夜半に嵐の 吹かぬものかは

当地では、昨夜日付けの変わる0時前くらいに、強烈な風と雨に襲われました。

 

このため、今朝は空気が冷たく風が残っているものの、とても清浄です。山々がくっきりと見渡せて気持ちの良い朝になりました。但し、どうもこの激しい風雨は局地的であったようで、防府市や山口市の人に「凄かったね」と話してみると、そんなことはなかったそうです。

 

3月12日~13日にかけての天気図
3月12日~13日にかけての天気図(気象庁のWebサイトより)

日本海にある低気圧から延びる寒冷前線が、ちょうど12日の夜半に当地を横切ったことが天気図でわかります。春の嵐の典型的な天気図です。もっと低気圧が発達していくと危険なのですが、局地的に小さな嵐をもたらしただけだったようです。

 

気象庁の調べてみると、宇部市のアメダスは0時に降水量3.5mmと風速12.5m/sのやや強い風を観測しています。短時間にはかなりの雨を感じましたし、瞬間風速はもっとあったと思います。しかし、近隣の防府市や下関市のアメダスは風雨ともに大したことがありません。局地的な風雨だったことがわかりました。

 

夜半に嵐・・というのは、親鸞聖人の「明日ありと 思う心の あだ桜 夜半に嵐の 吹かぬものかは」という有名な歌がもとです。

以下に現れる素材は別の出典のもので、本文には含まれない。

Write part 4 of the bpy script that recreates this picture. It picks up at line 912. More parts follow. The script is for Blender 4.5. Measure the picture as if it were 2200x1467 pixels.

親鸞は儒学を家業とする貴族の子として生まれますが、9歳のとき天台座主・慈円のもとで得度することになります。この得度に当たって、慈円が1日延期しようと提案したのに対して、少年であった親鸞が決意を鈍らせないように詠んだ歌とされています。

 

後に浄土真宗を開いた親鸞は、多くの言葉を残しています。

「無明長夜の灯炬なり 智眼くらしとかなしむな 生死大海の船筏なり 罪障おもしとなげかざれ」というのが、調子もよくて、ちょっと心に残っています。この文章のように、人はどんなに迷っていたとしても、仏様が導いてくださるので、あまり心配しなくていいのですよね。